BRIEF:
Search the material and gather each line with "wide" in it.

───

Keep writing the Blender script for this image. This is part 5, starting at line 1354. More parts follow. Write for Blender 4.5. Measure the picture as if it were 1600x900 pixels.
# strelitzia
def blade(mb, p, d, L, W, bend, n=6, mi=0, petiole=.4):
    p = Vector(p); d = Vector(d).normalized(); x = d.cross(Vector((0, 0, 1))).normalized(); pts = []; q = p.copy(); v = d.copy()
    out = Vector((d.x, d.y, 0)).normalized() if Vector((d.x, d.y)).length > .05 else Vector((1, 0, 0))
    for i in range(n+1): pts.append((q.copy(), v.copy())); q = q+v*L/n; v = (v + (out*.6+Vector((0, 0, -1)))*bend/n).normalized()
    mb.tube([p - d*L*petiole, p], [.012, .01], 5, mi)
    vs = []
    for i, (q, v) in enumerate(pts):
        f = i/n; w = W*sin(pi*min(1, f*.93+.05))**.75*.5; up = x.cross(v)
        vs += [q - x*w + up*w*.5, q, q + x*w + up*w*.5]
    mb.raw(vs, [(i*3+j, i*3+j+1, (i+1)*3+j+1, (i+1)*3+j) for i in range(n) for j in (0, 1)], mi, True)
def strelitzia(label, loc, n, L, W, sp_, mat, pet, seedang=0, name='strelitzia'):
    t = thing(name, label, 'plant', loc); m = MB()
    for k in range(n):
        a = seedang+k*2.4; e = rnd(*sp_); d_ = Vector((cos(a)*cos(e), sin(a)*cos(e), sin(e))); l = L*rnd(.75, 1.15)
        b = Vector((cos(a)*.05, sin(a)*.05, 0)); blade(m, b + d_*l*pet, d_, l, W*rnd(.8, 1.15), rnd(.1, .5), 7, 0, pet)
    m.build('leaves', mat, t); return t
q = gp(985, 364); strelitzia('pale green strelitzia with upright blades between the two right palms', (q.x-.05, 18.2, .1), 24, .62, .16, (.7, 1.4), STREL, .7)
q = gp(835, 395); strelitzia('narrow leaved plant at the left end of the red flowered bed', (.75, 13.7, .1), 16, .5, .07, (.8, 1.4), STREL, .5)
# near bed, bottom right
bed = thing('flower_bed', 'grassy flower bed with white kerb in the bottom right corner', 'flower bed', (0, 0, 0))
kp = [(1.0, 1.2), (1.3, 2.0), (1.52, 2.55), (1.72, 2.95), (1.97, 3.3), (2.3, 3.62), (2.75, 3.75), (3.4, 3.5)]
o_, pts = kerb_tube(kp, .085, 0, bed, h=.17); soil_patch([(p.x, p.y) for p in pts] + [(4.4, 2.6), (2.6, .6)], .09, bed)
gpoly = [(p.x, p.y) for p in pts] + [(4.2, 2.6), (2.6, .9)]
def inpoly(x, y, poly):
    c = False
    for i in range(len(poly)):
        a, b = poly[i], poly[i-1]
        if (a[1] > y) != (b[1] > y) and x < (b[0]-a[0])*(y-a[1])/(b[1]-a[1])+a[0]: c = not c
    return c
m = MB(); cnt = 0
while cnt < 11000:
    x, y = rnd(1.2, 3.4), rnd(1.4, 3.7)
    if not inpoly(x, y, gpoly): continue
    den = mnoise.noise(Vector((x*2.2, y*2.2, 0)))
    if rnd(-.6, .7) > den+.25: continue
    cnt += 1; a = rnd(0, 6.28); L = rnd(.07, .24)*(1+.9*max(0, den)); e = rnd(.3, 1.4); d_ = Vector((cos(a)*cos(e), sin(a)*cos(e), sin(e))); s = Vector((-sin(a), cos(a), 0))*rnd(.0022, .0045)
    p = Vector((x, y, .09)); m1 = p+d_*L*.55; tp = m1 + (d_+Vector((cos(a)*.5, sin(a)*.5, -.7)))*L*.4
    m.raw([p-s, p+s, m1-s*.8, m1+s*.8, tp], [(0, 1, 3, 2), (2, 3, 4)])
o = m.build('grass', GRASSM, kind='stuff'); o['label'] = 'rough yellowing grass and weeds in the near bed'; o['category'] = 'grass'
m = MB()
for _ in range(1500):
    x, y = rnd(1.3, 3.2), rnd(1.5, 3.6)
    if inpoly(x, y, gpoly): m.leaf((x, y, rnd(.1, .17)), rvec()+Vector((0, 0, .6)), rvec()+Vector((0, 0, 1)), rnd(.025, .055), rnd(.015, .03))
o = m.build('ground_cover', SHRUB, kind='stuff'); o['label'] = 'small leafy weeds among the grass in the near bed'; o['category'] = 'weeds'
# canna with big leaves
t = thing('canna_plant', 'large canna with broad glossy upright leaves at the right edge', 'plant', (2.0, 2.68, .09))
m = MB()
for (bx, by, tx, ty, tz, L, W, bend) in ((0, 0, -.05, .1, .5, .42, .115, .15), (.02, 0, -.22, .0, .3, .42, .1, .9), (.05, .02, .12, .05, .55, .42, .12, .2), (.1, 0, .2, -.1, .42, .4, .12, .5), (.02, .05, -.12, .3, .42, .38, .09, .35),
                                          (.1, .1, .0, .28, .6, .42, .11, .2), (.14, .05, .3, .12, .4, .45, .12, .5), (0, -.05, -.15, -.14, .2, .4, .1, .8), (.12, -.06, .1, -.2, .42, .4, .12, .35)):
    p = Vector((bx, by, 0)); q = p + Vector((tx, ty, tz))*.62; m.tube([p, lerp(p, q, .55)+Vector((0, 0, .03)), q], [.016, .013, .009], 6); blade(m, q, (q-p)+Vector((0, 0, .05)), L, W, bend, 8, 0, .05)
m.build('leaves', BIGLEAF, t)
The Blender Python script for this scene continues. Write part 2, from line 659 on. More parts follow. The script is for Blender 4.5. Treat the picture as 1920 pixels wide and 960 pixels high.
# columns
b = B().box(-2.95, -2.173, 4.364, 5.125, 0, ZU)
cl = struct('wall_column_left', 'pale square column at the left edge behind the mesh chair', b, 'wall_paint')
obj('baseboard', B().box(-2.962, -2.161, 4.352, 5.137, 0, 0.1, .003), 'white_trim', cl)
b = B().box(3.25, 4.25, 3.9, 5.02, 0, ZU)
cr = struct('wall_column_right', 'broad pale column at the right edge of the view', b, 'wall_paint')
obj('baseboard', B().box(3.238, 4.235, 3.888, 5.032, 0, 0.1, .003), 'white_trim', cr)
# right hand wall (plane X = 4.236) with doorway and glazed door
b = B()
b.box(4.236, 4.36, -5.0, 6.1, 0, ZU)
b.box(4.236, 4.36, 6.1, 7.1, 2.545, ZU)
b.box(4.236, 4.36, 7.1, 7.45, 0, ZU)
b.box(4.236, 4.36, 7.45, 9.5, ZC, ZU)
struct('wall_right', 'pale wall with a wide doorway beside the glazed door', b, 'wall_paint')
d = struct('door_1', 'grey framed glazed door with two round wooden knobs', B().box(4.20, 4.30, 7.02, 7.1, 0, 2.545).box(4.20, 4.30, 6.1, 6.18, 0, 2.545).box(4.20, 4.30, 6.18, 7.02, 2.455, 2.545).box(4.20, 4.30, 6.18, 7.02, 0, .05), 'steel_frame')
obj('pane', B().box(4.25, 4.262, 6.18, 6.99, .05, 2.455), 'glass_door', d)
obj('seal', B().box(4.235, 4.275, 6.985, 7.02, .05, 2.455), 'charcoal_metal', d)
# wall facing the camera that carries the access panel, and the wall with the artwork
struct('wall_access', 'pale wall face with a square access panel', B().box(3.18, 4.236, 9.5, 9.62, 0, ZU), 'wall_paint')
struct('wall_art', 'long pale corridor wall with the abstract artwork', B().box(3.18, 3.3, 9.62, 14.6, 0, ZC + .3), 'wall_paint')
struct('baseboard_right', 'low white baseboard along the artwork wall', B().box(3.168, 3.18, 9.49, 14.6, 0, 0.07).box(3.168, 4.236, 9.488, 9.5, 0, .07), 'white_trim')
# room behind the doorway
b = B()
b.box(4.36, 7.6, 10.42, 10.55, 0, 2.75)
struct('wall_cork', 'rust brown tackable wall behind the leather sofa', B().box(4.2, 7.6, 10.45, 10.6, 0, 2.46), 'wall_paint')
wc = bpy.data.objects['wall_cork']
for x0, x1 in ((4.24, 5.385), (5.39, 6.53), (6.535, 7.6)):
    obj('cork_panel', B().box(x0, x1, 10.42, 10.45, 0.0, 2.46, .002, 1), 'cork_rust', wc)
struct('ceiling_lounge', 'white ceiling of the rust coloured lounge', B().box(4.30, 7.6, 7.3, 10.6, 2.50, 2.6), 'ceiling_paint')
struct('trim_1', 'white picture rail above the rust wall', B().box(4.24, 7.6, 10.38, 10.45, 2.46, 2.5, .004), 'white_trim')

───

TASK ANSWER:
The Blender Python script for this scene continues. Write part 2, from line 659 on. More parts follow. The script is for Blender 4.5. Treat the picture as 1920 pixels wide and 960 pixels high.
struct('wall_right', 'pale wall with a wide doorway beside the glazed door', b, 'wall_paint')